Severino, el apocaliptico (8 de enero)

Autor: Adolfo Carreto

 

 

Era de pies descalzos y sayal. Era de andar por plazas y caminos gritando la salvación. Era de escudriñar escondrijos, mirar donde se guarecía el mal, enfrentarse a las malas costumbres, gritar la conversión como Dios manda. Era de temperamento fuerte, de palabra dura, de no ceder a las concesiones, de enfrentarse con quien hubiera menester. Era hombre de desierto y de monasterio, anacoreta, pero no para esconderse sino para salir de su cueva y enfrentar al maligno. Se llamaba Severino y no sabemos si existió.
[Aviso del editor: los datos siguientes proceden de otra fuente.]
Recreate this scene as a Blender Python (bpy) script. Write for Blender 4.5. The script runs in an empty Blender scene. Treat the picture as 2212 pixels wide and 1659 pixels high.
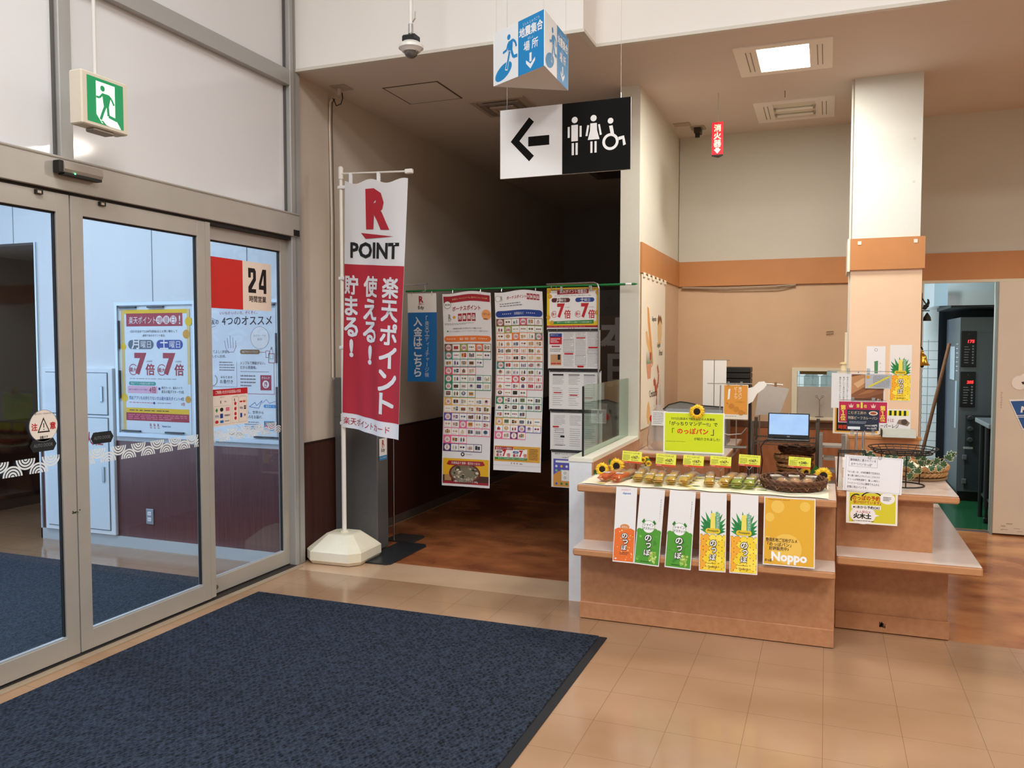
import bpy, math, random
from mathutils import Vector, Matrix
R = random.Random(7)
PI = math.pi
rad = math.radians
sc = bpy.context.scene
C = sc.collection

# ---------------------------------------------------------------- camera
cd = bpy.data.cameras.new('camera'); cam = bpy.data.objects.new('camera', cd); C.objects.link(cam)
cd.sensor_width = 36.0; cd.lens = 1780 / 2212 * 36; cd.clip_start = 0.05; cd.clip_end = 100
cam.location = (0, 0, 1.58); cam.rotation_euler = (rad(90 - 2.814), 0, rad(20.913))
sc.camera = cam
# ---------------------------------------------------------------- colour management
sc.view_settings.view_transform = 'Standard'; sc.view_settings.look = 'None'
sc.view_settings.gamma = 1; sc.view_settings.use_curve_mapping = False
sc.view_settings.exposure = 0.08
# ---------------------------------------------------------------- daylight outside the entrance
w = bpy.data.worlds.new('daylight'); sc.world = w; w.use_nodes = True
w.node_tree.nodes['Background'].inputs[0].default_value = (0.60, 0.76, 1.0, 1)
w.node_tree.nodes['Background'].inputs[1].default_value = 3.6
sc.cycles.max_bounces = 10; sc.cycles.transparent_max_bounces = 24
sc.cycles.diffuse_bounces = 5; sc.cycles.glossy_bounces = 4
sc.cycles.caustics_reflective = False; sc.cycles.caustics_refractive = False
sc.cycles.sample_clamp_indirect = 6
def area(name, loc, sx, sy, power, col, rot=(0, 0, 0), spread=None):
    l = bpy.data.lights.new(name, 'AREA'); l.shape = 'RECTANGLE'; l.size = sx; l.size_y = sy
    l.energy = power; l.color = col
    if spread: l.spread = rad(spread)
    o = bpy.data.objects.new(name, l); C.objects.link(o); o.location = loc; o.rotation_euler = rot
    return o
HALL = [(-1.6, 1.6), (1.6, 1.6), (-1.6, -1.4), (1.6, -1.4), (4.6, 1.6), (4.6, -1.4)]   # the hall's ceiling lamps
for x, y in HALL:
    area('hall_lamp_light', (x, y, 5.14), 1.15, 1.15, 69, (0.95, 0.985, 1.0))
area('bakery_lamp_light', (-0.304, 5.86, 3.445), 0.30, 0.42, 31, (1.0, 0.95, 0.87))   # lit square of the bakery's ceiling panel
area('shop_lamp_light', (4.2, 6.2, 3.44), 1.0, 0.6, 42, (1.0, 0.88, 0.76))            # next panel along the shop ceiling, right of the frame
area('kitchen_lamp_light', (0.3, 8.6, 2.95), 1.2, 0.2, 75, (0.84, 0.94, 1.0))
area('vestibule_fill_light', (-5.0, 3.2, 3.35), 1.2, 0.5, 48, (0.80, 0.89, 1.0))  # added fill for the vestibule's bluish daylight, not a ceiling lamp

# ---------------------------------------------------------------- materials
def lin(h):
    h = h.lstrip('#'); v = [int(h[i:i + 2], 16) / 255 for i in (0, 2, 4)]
    return tuple(x / 12.92 if x <= .04045 else ((x + .055) / 1.055) ** 2.4 for x in v) + (1,)
MC = {}
def M(h, rough=.55, metal=0, spec=.4, coat=0, emit=0, noise=0, nscale=30, bump=0, bscale=60, alpha=1):
    key = (h, rough, metal, spec, coat, emit, noise, nscale, bump, bscale, alpha)
    if key in MC: return MC[key]
    m = bpy.data.materials.new('mat_' + h.lstrip('#')); m.use_nodes = True; MC[key] = m
    nt = m.node_tree; b = nt.nodes['Principled BSDF']
    c = lin(h); b.inputs['Base Color'].default_value = c
    b.inputs['Roughness'].default_value = rough; b.inputs['Metallic'].default_value = metal
    b.inputs['Specular IOR Level'].default_value = spec; b.inputs['Coat Weight'].default_value = coat
    b.inputs['Coat Roughness'].default_value = .08; b.inputs['Alpha'].default_value = alpha
    if emit:
        b.inputs['Emission Color'].default_value = c; b.inputs['Emission Strength'].default_value = emit
    if noise or bump:
        tc = nt.nodes.new('ShaderNodeTexCoord')
    if noise:
        n = nt.nodes.new('ShaderNodeTexNoise'); n.inputs['Scale'].default_value = nscale; n.inputs['Detail'].default_value = 5
        r = nt.nodes.new('ShaderNodeMapRange'); r.inputs['From Min'].default_value = .3; r.inputs['From Max'].default_value = .7
        r.inputs['To Min'].default_value = 1 - noise; r.inputs['To Max'].default_value = 1 + noise * .4
        h2 = nt.nodes.new('ShaderNodeHueSaturation'); h2.inputs['Color'].default_value = c
        nt.links.new(tc.outputs['Object'], n.inputs['Vector']); nt.links.new(n.outputs['Fac'], r.inputs['Value'])
        nt.links.new(r.outputs['Result'], h2.inputs['Value']); nt.links.new(h2.outputs['Color'], b.inputs['Base Color'])
    if bump:
        n = nt.nodes.new('ShaderNodeTexNoise'); n.inputs['Scale'].default_value = bscale; n.inputs['Detail'].default_value = 4
        bp = nt.nodes.new('ShaderNodeBump'); bp.inputs['Strength'].default_value = bump; bp.inputs['Distance'].default_value = .01
        nt.links.new(tc.outputs['Object'], n.inputs['Vector']); nt.links.new(n.outputs['Fac'], bp.inputs['Height'])
        nt.links.new(bp.outputs['Normal'], b.inputs['Normal'])
    return m
def clear(name, tint, amount, rough=.02, ior=1.45, body=None):
    """see-through sheet: transparent with fresnel reflection, plus an optional milky or printed body share"""
    m = bpy.data.materials.new(name); m.use_nodes = True; nt = m.node_tree; nt.nodes.clear()
    o = nt.nodes.new('ShaderNodeOutputMaterial'); t = nt.nodes.new('ShaderNodeBsdfTransparent'); g = nt.nodes.new('ShaderNodeBsdfGlossy')
    t.inputs[0].default_value = lin(tint); g.inputs['Roughness'].default_value = rough
    f = nt.nodes.new('ShaderNodeLayerWeight'); f.inputs[0].default_value = .5; mx = nt.nodes.new('ShaderNodeMixShader'); r0 = ((ior - 1) / (ior + 1)) ** 2
    pw = nt.nodes.new('ShaderNodeMath'); pw.operation = 'POWER'; pw.inputs[1].default_value = 5; nt.links.new(f.outputs['Facing'], pw.inputs[0])
    ma = nt.nodes.new('ShaderNodeMath'); ma.operation = 'MULTIPLY_ADD'; ma.inputs[1].default_value = 1 - r0; ma.inputs[2].default_value = r0; nt.links.new(pw.outputs[0], ma.inputs[0])
    nt.links.new(ma.outputs[0], mx.inputs[0]); nt.links.new(g.outputs[0], mx.inputs[2])
    if body:
        d = nt.nodes.new('ShaderNodeBsdfDiffuse'); d.inputs[0].default_value = lin(body)
        m2 = nt.nodes.new('ShaderNodeMixShader'); m2.inputs[0].default_value = amount
        nt.links.new(t.outputs[0], m2.inputs[1]); nt.links.new(d.outputs[0], m2.inputs[2]); nt.links.new(m2.outputs[0], mx.inputs[1])
    else:
        nt.links.new(t.outputs[0], mx.inputs[1])
    nt.links.new(mx.outputs[0], o.inputs[0]); return m
GLASS = clear('pane_glass', '#eef2f6', 0, ior=1.38)
SCREEN = clear('screen_glass', '#dfeae2', 0, ior=1.45)
FILM = clear('clear_film', '#ffffff', .14, rough=.12, body='#f4efe2')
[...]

Digo que no sabemos si existió porque desconocemos de dónde viene, cuál fue su origen, si tuvo familia o no, ni a qué edad murió, ni el lugar de nacimiento. Un perfecto indocumentado. Y por qué, si nada sabemos de él, sabemos que fue santo y que anduvo por la vida, allá por Baviera, allá por Hungría, allá por el Danubio predicando un Apocalipsis inminente. Nos lo ha contado Eugipio, que se dice su discípulo, y lo dejó narrado en una pintoresca vida del santo titulada Vita Sancti Severini. Así es que si Eugipio inventó a este personaje, bien inventado está. De no haber sido él, otro hubiese sido. Porque el tiempo sí existió, Atila sí amenazaba a la región, la gente sí vivía el desenfreno y alguien necesitaba poner orden en aquel entuerto.
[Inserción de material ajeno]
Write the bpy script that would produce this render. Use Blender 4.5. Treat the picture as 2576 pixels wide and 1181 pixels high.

Pues si fue Severino según atestigua Eugipio, por allí anduvo este hombre con temple de profeta del Antiguo Testamento acudiendo a los recuerdos de Sodoma y Gomorra. Mil y una vez repetía la misma historia: Convertios, convertios, convertios. Pero no resultaba fácil aquella propuesta cuando la región tenía que sobrevivir a las envestidas crueles y continuadas de Atila y los suyos. Roma no puede con los pueblos bárbaros. Atila estaba empeñado en llevar para Asía cuanto encontraba en Europa, desde los tesoros, desde la forma de conquistar hasta la ciencia y la cultura. Y todo lo quería Atila a fuerza de destrucción, violencia y desolación. Sólo la voz de Severino prosperaba en aquel ambiente terrorífico: Convertios, convertios, convertios. Y para que lo imiten exhibe su pobreza radical, su sencillez en el comportamiento, en la comida, en el vestido, en los desplazamientos, y su vida apegada a la castidad. Que no arda la región como ardieron Sodoma y Gomorra por culpa de la descomposición.
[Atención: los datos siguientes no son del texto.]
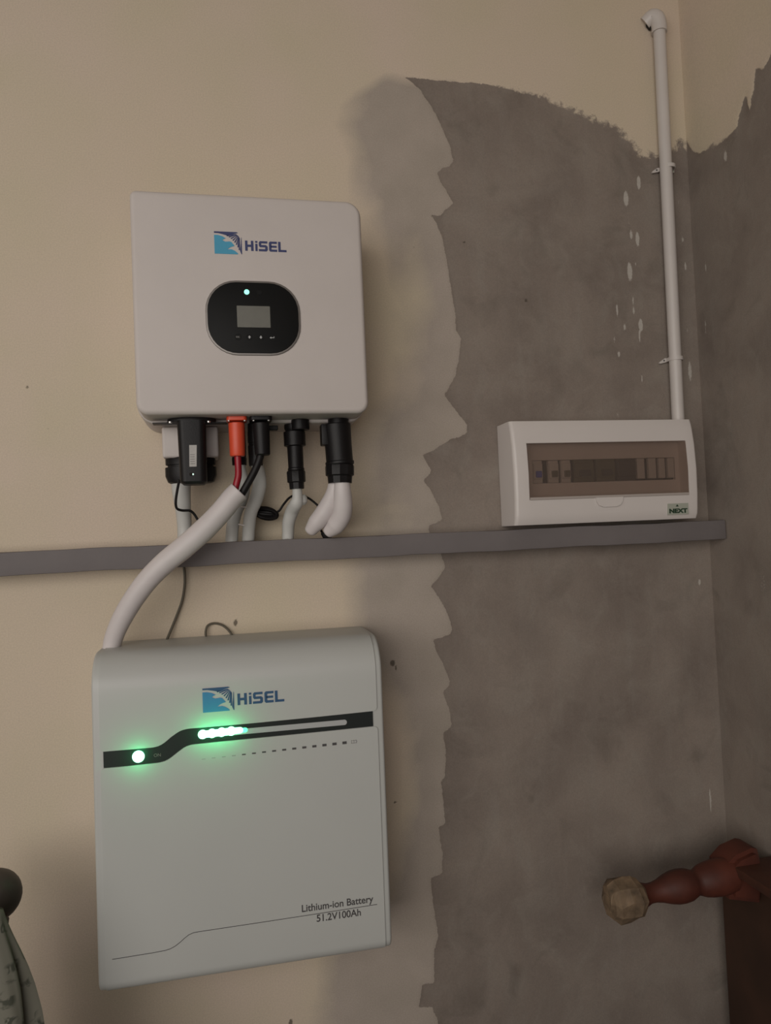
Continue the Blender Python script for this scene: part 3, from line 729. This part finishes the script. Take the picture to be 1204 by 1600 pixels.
# inner mask behind the smoked window, with the slot for the breakers
r0 = Xi(831, 720, .045); r1 = Xi(1053, 750, .045); r2 = Xi(833, 755, .045); r3 = Xi(1050, 716, .045)
sz1 = (r0.z+r3.z)/2+0.001; sz0 = (r1.z+r2.z)/2; sx0, sx1 = r0.x-0.001, r1.x+0.002
bm = bmesh.new()
box(bm, wx0, wx1, -0.046, -0.038, wzb, sz0); box(bm, wx0, wx1, -0.046, -0.038, sz1, wzt)
box(bm, wx0, sx0, -0.046, -0.038, sz0, sz1); box(bm, sx1, wx1, -0.046, -0.038, sz0, sz1)
obj('inner_mask', bm, M['dbox'], dbx)
bm = bmesh.new(); box(bm, wx0, wx1, -0.0372, -0.034, wzb, wzt); obj('back_tray', bm, M['dark'], dbx)
def breaker(px0, px1, body, toggle, tm, tall=0.0):
    x0, x1 = Xi(px0, 735, .045).x, Xi(px1, 735, .045).x; zc = (sz0+sz1)/2; hz = (sz1-sz0)/2
    bm = bmesh.new(); box(bm, x0+.0004, x1-.0004, -.0455, -.0373, sz0+.0006+tall*hz*.9, sz1-.0008, .0006, 1)
    if tall == 0: box(bm, x0+.0012, x1-.0012, -.0490, -.0450, zc-hz*.62, zc+hz*.70, .0006, 1)
    b = obj('circuit_breaker', bm, body, dbx)
    if toggle:
        w_ = (x1-x0)*.28; bm = bmesh.new()
        box(bm, (x0+x1)/2-w_, (x0+x1)/2+w_, -.0530, -.0488, zc-hz*.50, zc+hz*.05, .0007, 1); obj('toggle', bm, tm, b)
    return b
breaker(831.5, 847, M['brk'], True, M['blue']); 
breaker(856, 872, M['brk'], True, M['brk_d']); breaker(876, 891, M['brk'], True, M['brk_d'])
breaker(896, 927, M['brk_d'], True, M['brk_dd']); breaker(931, 960, M['brk_d'], True, M['brk_dd']); breaker(963, 992, M['brk_dd'], False, None)
for a, b2 in ((995, 1007), (1013, 1025), (1029, 1039), (1043, 1053)):
    breaker(a, b2, M['brk'], False, None, .16)
# smoked cover following the bulge, standing 2 mm in
bm = bmesh.new(); n = 14; zsw = np.linspace(wzb+.0008, wzt-.0008, n)
fr = [[bm.verts.new((x, -bulge(z)-0.0008+0.0002, z)) for x in (wx0+.0008, wx1-.0008)] for z in zsw]
bk = [[bm.verts.new((v.co.x, v.co.y+0.0016, v.co.z)) for v in r] for r in fr]
for q in (fr, bk):
    for i in range(n-1): bm.faces.new((q[i][0], q[i][1], q[i+1][1], q[i+1][0]))
for i in range(n-1):
    bm.faces.new((fr[i][0], fr[i+1][0], bk[i+1][0], bk[i][0])); bm.faces.new((fr[i][1], fr[i+1][1], bk[i+1][1], bk[i][1]))
bm.faces.new((*fr[0], *bk[0][::-1])); bm.faces.new((*fr[-1], *bk[-1][::-1]))
sw = obj('smoked_window', bm, M['smoke'], dbx, True, 30); sw['label'] = 'smoked transparent flap over the breakers'
bm = bmesh.new(); box(bm, wx0+.001, wx1-.001, -bulge(wzb)-.0022, -bulge(wzb)+.001, wzb-.0004, wzb+.0042, .0006, 1)
fl_ = obj('flap_lip', bm, mat('grey_clear_lip', (0.40, 0.35, 0.32), 0.35), dbx)
# finger notch below the window
n0 = Xi(952, 790, .074)
bm = bmesh.new()
lst = [(-.027, .0085), (-.0255, .001), (-.021, -.0055), (-.013, -.0085), (.013, -.0085), (.021, -.0055), (.0255, .001), (.027, .0085)]
prism(bm, [(n0.x+a, wzb-.0085+b2) for a, b2 in lst], -.0758, -.070)
bmesh.ops.recalc_face_normals(bm, faces=bm.faces)
obj('finger_grip', bm, M['dbox'], dbx, False)
# maker's sticker
q0 = Xi(1043, 787, .0735); q1 = Xi(1076, 803, .0735)
bm = bmesh.new(); box(bm, q0.x, q1.x, -bulge(q0.z)-.0008, -.068, q1.z, q0.z); stk = obj('sticker', bm, mat('sticker_grey_green', (0.36, 0.37, 0.31), 0.5), dbx)
yS = -bulge(q0.z)-.0010
o = text_obj('sticker_lettering', 'NEXT', 0.0125, M['logo_green'], stk, (q0.x+0.0022, yS, q1.z+.0030), (PI/2, 0, 0), 0.0002, bold=0.0007)
xsv = [v.co.x for v in o.data.vertices]; kx = (q1.x-q0.x-.005)/(max(xsv)-min(xsv)); o.scale = (kx, 0.85, 1); o['label'] = 'dark lettering NEXT'
bm = bmesh.new(); cxs = (q0.x+q1.x)/2-.002
prism(bm, [(cxs-.003, q0.z-.0058), (cxs+.003, q0.z-.0058), (cxs, q0.z-.0018)], yS, yS-.0003); obj('sticker_mark', bm, M['logo_green'], stk)

# ------------------------------------------------------------------ conduit pipe in the corner
pp = thing('conduit_pipe', 'white PVC conduit pipe running up the corner from the breaker box to an elbow', 'pipe', at(1059, 655, 0.016))
LPp = frame(pp)
top = at(1029.5, 46, 0.016); bot = at(1059.5, 668, 0.016)
bm = bmesh.new(); tube(bm, [LPp(bot), LPp(top)], 0.0118, 20, smooth_path=False); obj('pipe', bm, M['pvc'], pp, True, 50)
bm = bmesh.new()
e0 = at(1029.5, 48, 0.016); dirz = (top-bot).normalized()
pts = [e0-dirz*0.004, e0+dirz*0.010, e0+dirz*0.024+Vector((-.003, .002, 0)), e0+dirz*0.032+Vector((-.010, .007, -.002)), e0+dirz*0.028+Vector((-.020, .016, -.006))]
tube(bm, [LPp(p) for p in pts], [.0148, .0148, .0155, .0150, .0145], 20); obj('elbow', bm, M['pvc'], pp, True, 50)
bm = bmesh.new(); tube(bm, [LPp(p) for p in (at(1009, 33, 0.004), at(1013, 39, 0.006), at(1016, 46, 0.004))], [.0025, .0058, .0035], 10)
o = obj('gap', bm, M['dark'], pp, True); o['label'] = 'dark gap under the elbow'
for px, py in ((1043.3, 262), (1055, 561)):
    c = LPp(at(px, py, 0.016)); bm = bmesh.new()
    ring = []
    for r in (.0122, .0138):
        for z in (-.0035, .0035):
            ring.append([bm.verts.new((c.x+r*math.cos(a), c.y+r*math.sin(a), c.z+z)) for a in np.linspace(PI, 2*PI, 17)])
    a, b_, c2, d_ = ring
    bridge(bm, a, b_, False); bridge(bm, c2, d_, False); bridge(bm, a, c2, False); bridge(bm, b_, d_, False)
    w_ = c.y+.0150
    box(bm, c.x-.0138, c.x-.0122, c.y, w_, c.z-.0035, c.z+.0035); box(bm, c.x+.0122, c.x+.0138, c.y, w_, c.z-.0035, c.z+.0035)
    prism(bm, [(c.x-.028, c.z-.006), (c.x-.026, c.z-.0065), (c.x-.013, c.z-.0035), (c.x-.013, c.z+.0045), (c.x-.016, c.z+.004), (c.x-.027, c.z-.003)], w_-.004, w_)
    prism(bm, [(c.x+.013, c.z-.004), (c.x+.021, c.z-.003), (c.x+.021, c.z+.003), (c.x+.013, c.z+.004)], w_-.004, w_)
    sd = obj('pipe_clip', bm, M['pvc'], pp)
    bm = bmesh.new(); lathe(bm, [(0, .0017), (.0012, .0012)], (c.x-.018, w_-.0042, c.z-.0005), (c.x-.018, w_-.02, c.z-.0005), 10); obj('screw', bm, M['ink'], sd)

# ------------------------------------------------------------------ plugs and cables under the inverter
ZI = H+0.3614-0.3367/2      # underside of the inverter
def vert(px, dep, py=700): return at(px, py, dep)
def width(px0, px1, py, dep): return (at(px1, py, dep)-at(px0, py, dep)).length
def zof(px, py, dep): return at(px, py, dep).z

# white terminal cover with black gland, and its sleeve
dp_ = 0.055
t = thing('grid_cable', 'white terminal cover with black gland and white sleeve behind the data logger', 'cable', at(297, 845, 0.03)); LT = frame(t)
x0, x1 = at(253, 690, dp_+.02).x, at(341, 690, dp_+.02).x
z1, z0 = ZI-.0056, zof(297, 717, dp_)
bm = bmesh.new(); q = LT((0, 0, 0)); slab(bm, (x0+x1)/2+q.x, (z0+z1)/2+q.z, x1-x0, z1-z0, .004, q.y-dp_+.03, q.y-dp_-.022, .004); obj('terminal_cover', bm, M['case'], t, True)
gz = zof(297, 716, dp_); gc = at(297.5, 716, dp_)
bm = bmesh.new(); R_ = width(258, 338, 730, dp_)/2
lathe(bm, [(0, R_*.96), (.001, R_*.98), (.012, R_*.98), (.0125, R_*.90), (.0155, R_*.90), (.016, R_), (.030, R_), (.040, R_*.90), (.042, R_*.80)], LT((gc.x, -dp_, z0+.002)), LT((gc.x, -dp_, 0)), 40, .62, .02)
obj('gland_nut', bm, M['black'], t, True, 30)
bm = bmesh.new()
tube(bm, [LT(at(283, 742, dp_)), LT(at(283, 765, dp_-.005)), LT(at(286, 795, .045)), LT(at(288, 822, .038)), LT(at(288.5, 847, .036)-Vector((0, 0, 0)))], [.0165, .015, .0125, .0115, .0115], 16)
for v in bm.verts: v.co.z = max(v.co.z, LT((0, 0, H+.0008)).z)
obj('sleeve', bm, M['sleeve_dull'], t, True, 60)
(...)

Predica Severino que lo que acontece no es por casualidad. Se trata de un castigo divino. Y Dios tiene que hacer justicia, y tiene que castigar a este corrompido imperio romano que se ha desbocado de su propio destino. Atila es la mano de Dios castigadora, justiciera. Y para detener a esa mano, para detener a ese enviado de Dios, la penitencia, la conversión, el cambio de actitud, la vida como Dios manda.
No le hacen caso. Una cosa es Atila y otra Dios. Dios no puede blandir la desolación como lo hace el bárbaro que viene del norte. Dios no tiene ejércitos como éste devastador. Dios aprieta, pero no ahoga, y Atila, aprieta y ahoga. No, no le hacen caso.
- ¿Qué no quieren hacer caso a la ira divina?. ¡Pues ya verán!.
Y se repite lo de Sodoma y Gomorra. Hasta los terremotos aparecen. Hasta los deshielos. El Danubio se crece. 
- ¿Se dan cuentan?
Los terremotos sirven para ahuyentar a los ejércitos invasores, y hasta los deshielos sirven para abastecer a las ciudades que ya sufren los rigores del desabastecimiento.
- ¿Se dan cuenta?
Y continúa su predicación por aquellas heladas llanuras, y ya comienzan a hacerle caso. Y se dedica a fundar monasterios. En uno de ellos murió, el año 482, según cuenta Eugipio.